→ Description of the task
Report how many lines in the listing below include the word "Take". Write nothing besides the number.

======== Raw records ========

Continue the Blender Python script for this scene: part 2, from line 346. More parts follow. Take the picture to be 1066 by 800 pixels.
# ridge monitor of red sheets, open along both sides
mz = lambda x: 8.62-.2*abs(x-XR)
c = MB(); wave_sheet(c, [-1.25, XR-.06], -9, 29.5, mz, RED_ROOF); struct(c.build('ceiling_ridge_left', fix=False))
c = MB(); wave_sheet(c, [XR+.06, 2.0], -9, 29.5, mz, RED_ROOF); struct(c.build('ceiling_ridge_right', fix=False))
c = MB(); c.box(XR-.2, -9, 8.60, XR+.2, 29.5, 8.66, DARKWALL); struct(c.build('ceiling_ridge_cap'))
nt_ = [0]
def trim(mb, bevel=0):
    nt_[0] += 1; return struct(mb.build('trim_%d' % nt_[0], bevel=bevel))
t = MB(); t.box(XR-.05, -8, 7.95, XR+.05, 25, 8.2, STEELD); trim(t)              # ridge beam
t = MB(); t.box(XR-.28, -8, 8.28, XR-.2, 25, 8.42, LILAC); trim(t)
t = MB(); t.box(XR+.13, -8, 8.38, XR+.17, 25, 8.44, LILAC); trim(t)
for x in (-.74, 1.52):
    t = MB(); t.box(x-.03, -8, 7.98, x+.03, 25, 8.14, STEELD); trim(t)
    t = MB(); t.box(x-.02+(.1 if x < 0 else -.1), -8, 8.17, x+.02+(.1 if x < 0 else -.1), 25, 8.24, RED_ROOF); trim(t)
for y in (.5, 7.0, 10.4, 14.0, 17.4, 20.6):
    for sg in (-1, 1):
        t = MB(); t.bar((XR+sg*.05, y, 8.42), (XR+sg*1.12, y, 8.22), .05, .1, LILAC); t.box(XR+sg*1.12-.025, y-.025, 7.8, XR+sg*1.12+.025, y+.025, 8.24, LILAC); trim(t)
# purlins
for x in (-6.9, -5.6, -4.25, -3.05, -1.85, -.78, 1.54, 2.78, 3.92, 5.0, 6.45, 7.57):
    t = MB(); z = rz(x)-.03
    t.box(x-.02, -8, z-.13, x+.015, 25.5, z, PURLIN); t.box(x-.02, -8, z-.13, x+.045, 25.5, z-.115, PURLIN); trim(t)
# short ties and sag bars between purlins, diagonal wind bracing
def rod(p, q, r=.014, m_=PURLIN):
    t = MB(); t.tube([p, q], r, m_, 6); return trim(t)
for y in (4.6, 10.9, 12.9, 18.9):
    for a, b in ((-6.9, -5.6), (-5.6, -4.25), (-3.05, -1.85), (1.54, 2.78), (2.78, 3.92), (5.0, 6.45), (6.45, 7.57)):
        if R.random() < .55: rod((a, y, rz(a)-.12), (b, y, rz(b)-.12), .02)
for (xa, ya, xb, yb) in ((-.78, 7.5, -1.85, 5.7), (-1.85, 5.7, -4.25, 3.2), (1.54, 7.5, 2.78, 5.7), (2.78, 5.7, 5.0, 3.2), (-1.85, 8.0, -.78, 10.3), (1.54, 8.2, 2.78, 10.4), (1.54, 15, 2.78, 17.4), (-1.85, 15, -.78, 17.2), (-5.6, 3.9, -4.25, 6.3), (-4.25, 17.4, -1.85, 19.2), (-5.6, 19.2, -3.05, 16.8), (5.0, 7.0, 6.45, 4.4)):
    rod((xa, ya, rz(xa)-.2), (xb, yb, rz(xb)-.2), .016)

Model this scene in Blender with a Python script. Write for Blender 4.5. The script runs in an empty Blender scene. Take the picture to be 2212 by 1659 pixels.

========

→ Worked solution
2